The school system she works for also felt compelled to issue a statement that included a declaration about the school policy.

According to the administrators, Brown isn’t a teacher, but a paraprofessional with the district and has been “given guidance regarding the APS Employee Dress Code.”

A skim of the district’s policy shows language regarding “immodest dress, tight or otherwise revealing” as being considered unacceptable, as well as jeans not worn for special projects and activities.

I guess it doesn’t matter that there are also images of her out there with her school children or that she was once named teacher of the month for her effort.

In a nutshell, Brown, like other women with large breasts, hips or buttocks, are sexualized just because of the size of their physical features. If a woman with smaller body parts wore the same outfit, she wouldn’t be told that she was too sexy.

A couple of years ago, another teacher, Becky Brinkerhoff who lived in a conservative Christian community wrote about her similar experience in the Thought Catalog in 2014.

“My curvy figure—the one that I could not help myself from having—automatically labelled me as sinful,” Brinkerhoff wrote . “I was being guilted for something that I couldn’t change. I was being held to an impossible standard of modesty—one that my body simply could not comply with.”

And curvy women have even lost their jobs simply for having a figure they were born with.

Back in 2010, a Citibank employee says she was fired because the men in her office thought she dressed inappropriately.

When she pointed out she was wearing the same clothing as other women in the office, “They said their body shapes were different from mine, and I drew too much attention,” Debrahlee Lorenzana  told the Village Voice. Citibank denied her claims, and did not enter a settlement with her.

Daily Dot pointed out how the issue of curvy bodies disproportionately affects women of color who are usually more curvy than White women.

“Women of color are so often sexualized through misplaced exotification,” writer Fariha Róisín noted in a January 2016 opinion piece in Fusion. “Before we’re old enough to gauge how the holes toiling inside of our bodies serve a purpose… We are simultaneously told we are ‘undesirable’ by the glaring lack of representation, and that we are, simultaneously, too sexual.”
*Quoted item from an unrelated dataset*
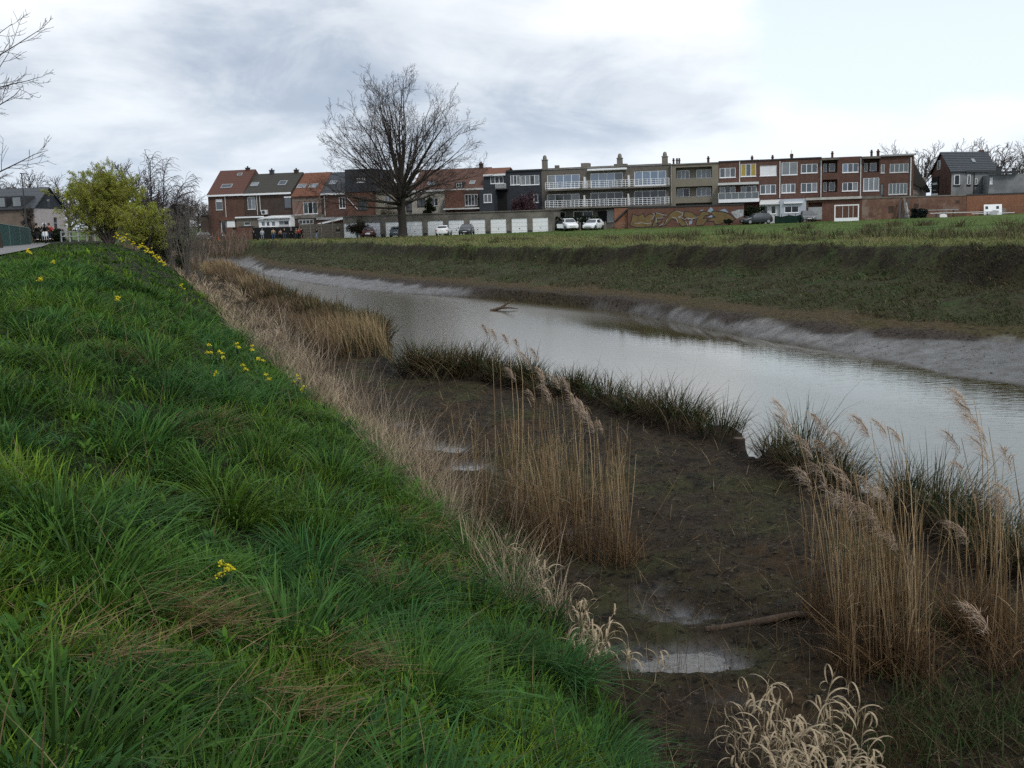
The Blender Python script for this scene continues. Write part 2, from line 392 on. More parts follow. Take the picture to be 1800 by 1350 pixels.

I wrote about the “curvy girl problems” a few years ago too when our Bellytch Bumpwatch alum Erica Campbell was told the white curve-hugging yet fully covered turtleneck dress she wore for the cover of her first solo album was too sexy. 

I pointed out how the late Whitney Houston had wore a similar dress and because Houston had a very thin frame, she wouldn’t have faced the same negative feedback even while wearing the same type of dress.